Emily Riopelle reviews Dodie Bellamy’s recent BathHouse Reading:
Whistle While You Dodie
by Emily Riopelle
Dodie Bellamy’s voice matched the dry monotone one I’d imagined for her in my head. Hearing her work live gives it a whole new dimension. The crass and ironic words she uses, the blunt honesty with which she writes, is magnified by the flatness of her tone. I thoroughly enjoyed it.

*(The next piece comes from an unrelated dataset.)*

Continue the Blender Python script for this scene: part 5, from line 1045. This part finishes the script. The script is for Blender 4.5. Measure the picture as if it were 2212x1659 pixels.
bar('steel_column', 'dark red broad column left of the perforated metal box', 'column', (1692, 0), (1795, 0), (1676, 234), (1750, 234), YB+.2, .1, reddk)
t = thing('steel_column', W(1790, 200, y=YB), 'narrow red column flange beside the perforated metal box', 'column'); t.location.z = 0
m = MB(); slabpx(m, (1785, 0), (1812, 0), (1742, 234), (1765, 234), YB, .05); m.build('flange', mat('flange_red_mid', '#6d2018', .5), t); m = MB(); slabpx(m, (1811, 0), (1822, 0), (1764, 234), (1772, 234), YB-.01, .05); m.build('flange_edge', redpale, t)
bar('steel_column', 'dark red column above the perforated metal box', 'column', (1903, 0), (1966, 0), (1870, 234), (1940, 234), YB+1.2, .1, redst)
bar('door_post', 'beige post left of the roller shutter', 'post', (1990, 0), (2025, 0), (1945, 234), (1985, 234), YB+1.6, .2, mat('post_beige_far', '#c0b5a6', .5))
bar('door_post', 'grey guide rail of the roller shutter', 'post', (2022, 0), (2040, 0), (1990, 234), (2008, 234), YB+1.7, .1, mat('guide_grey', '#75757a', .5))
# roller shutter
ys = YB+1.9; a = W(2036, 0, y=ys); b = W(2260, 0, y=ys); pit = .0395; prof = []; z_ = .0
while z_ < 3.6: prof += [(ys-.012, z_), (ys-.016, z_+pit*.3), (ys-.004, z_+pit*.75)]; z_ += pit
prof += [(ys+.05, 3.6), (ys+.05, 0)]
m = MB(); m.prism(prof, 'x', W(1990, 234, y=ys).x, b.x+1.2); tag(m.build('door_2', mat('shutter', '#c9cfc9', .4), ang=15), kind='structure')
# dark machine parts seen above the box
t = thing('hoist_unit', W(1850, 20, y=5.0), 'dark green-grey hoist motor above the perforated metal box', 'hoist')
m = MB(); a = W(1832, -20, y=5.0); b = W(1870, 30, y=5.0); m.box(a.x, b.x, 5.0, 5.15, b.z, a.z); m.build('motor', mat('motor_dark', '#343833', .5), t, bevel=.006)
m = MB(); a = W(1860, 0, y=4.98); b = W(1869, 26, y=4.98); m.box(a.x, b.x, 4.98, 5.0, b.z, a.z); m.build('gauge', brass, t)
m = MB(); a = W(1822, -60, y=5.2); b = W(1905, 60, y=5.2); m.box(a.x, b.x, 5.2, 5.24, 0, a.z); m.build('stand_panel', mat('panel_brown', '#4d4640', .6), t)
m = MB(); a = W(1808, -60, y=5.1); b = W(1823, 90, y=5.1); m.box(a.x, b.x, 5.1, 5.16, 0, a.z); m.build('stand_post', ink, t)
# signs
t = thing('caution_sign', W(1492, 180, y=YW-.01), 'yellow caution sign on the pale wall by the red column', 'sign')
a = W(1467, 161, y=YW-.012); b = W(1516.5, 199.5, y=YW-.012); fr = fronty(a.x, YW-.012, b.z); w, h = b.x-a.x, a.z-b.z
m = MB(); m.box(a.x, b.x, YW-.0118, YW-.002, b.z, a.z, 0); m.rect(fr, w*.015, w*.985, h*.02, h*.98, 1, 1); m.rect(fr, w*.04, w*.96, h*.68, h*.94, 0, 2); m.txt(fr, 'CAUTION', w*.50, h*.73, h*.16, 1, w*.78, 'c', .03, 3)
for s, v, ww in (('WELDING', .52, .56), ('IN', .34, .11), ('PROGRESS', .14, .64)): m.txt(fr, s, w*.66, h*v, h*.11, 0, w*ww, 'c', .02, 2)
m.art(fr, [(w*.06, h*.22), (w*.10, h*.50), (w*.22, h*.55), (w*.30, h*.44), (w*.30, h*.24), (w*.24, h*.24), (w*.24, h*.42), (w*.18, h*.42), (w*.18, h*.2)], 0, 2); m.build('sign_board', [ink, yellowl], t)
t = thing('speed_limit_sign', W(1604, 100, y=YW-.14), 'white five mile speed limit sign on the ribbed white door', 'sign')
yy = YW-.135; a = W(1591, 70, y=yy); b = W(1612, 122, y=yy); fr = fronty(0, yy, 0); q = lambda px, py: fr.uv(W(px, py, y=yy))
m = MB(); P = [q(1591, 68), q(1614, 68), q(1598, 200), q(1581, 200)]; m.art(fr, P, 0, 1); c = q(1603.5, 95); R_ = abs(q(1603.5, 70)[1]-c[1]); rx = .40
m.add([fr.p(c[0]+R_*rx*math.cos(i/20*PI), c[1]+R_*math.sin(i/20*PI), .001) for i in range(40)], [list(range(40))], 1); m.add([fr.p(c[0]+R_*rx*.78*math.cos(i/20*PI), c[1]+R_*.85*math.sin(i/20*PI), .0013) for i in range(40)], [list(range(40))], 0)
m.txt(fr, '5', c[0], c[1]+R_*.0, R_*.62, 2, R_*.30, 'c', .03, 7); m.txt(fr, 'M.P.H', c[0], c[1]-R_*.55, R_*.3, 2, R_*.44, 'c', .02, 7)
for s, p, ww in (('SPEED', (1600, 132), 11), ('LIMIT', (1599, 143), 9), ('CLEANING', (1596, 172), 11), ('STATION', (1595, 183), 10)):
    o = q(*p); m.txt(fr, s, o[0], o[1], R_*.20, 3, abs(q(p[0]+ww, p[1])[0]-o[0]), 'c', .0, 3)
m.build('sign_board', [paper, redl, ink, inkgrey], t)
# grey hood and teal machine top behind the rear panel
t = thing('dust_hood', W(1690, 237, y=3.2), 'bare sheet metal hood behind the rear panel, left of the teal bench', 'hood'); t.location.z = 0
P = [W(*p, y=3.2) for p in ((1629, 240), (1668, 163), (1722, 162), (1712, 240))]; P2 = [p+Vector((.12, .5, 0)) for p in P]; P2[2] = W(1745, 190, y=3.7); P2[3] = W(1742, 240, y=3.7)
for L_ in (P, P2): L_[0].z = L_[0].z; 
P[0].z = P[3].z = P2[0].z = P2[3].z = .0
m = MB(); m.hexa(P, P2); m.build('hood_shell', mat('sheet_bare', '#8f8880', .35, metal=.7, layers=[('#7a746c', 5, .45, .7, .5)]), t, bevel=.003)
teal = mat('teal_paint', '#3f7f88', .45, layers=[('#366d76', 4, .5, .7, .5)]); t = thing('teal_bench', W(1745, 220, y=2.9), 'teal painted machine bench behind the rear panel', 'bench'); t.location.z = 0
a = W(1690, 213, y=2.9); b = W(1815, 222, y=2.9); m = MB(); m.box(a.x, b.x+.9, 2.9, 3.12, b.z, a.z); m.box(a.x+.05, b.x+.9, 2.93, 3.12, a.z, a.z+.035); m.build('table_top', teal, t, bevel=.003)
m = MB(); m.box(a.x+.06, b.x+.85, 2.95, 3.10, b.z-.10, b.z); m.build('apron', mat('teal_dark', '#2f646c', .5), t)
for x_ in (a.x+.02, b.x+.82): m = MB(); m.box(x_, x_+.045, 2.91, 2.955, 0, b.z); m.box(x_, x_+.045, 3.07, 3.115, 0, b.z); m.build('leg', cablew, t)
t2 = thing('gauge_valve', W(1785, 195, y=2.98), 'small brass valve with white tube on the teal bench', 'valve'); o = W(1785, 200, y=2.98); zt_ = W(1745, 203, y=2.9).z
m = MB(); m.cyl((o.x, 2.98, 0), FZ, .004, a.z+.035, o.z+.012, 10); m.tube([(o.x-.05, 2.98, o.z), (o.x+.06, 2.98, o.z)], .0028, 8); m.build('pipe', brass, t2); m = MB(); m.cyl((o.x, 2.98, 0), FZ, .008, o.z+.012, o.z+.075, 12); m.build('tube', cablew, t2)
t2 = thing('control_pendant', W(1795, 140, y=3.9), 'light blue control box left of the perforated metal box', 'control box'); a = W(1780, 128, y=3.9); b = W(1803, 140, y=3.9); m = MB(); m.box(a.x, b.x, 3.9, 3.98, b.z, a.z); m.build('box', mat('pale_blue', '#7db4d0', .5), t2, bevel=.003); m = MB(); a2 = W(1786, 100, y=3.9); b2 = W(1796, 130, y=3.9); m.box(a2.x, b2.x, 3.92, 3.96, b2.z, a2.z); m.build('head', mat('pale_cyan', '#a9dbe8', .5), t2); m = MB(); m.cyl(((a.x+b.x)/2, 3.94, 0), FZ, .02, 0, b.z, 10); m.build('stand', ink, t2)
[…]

Dodie’s work has a tendency to veer between reading like a gossip column and a porn novel, but the skill with which she weaves these elements into well written and concise prose is unmatched. At the reading she shared her piece, “Whistle While You Dixie,” written for an art show in which a group of women whistled theme songs for “sexist” movies such as Rocky. She seemed to begin her writing process by writing down her feelings and associations with whistling. It seemed she easily conjured both strong emotions about whistling and whistle-related vivid memories. In the first section she pondered the lack of whistling in two video clips: “Whistle While You Work,” from Disney’s Snow White and “You Ain’t Just Whistling Dixie” by the Bellamy Brothers. She took the opportunity to point out the overt sexual innuendo she discovered in the Snow White clip, thinking about how “whistle while you work” means make the most of your drudgery. Most of us will never watch Snow White the same way again. She pointed out the sexual and racial oppression present in the Bellamy lyrics and that “whistle dixie” means to not take something seriously. She imagined that perhaps both songs lack actual whistling because the singers have cast a certain spell over their listeners, whether to help clean the kitchen, or to ignore certain social issues, the sharp squeal of a whistle would snap the listeners out of complacency (or at least that’s the theory).
Dodie went on to a more memoir driven second half of the chapbook, recounting a time when she hitchhiked across the country with a boy tentatively named Greg and a young man driving a pick-up she named “Teen.” The connection to the whistling is tenuous at best, but still, Dodie’s story was captivating.
Dodie’s writing resists genre and categorization. She was trained in poetry, not narrative, but her writing tends toward an exciting hybrid of personal memoir and essay most of the time. Though some readers may find Dodie’s overt sexuality icky, her blunt honesty tends toward endearing. She’s honest about how she felt as she laid beside that truck driver boy, wanting his “boy meat,” but not at the same time (or at least she’s good at feigning honesty). And her vulnerability is what really pulls you in. At times, her writing feels like a personal journal, something very intimate. You feel like you are trespassing, violating her somehow by reading it, but that forbidden allure is precisely why you go on.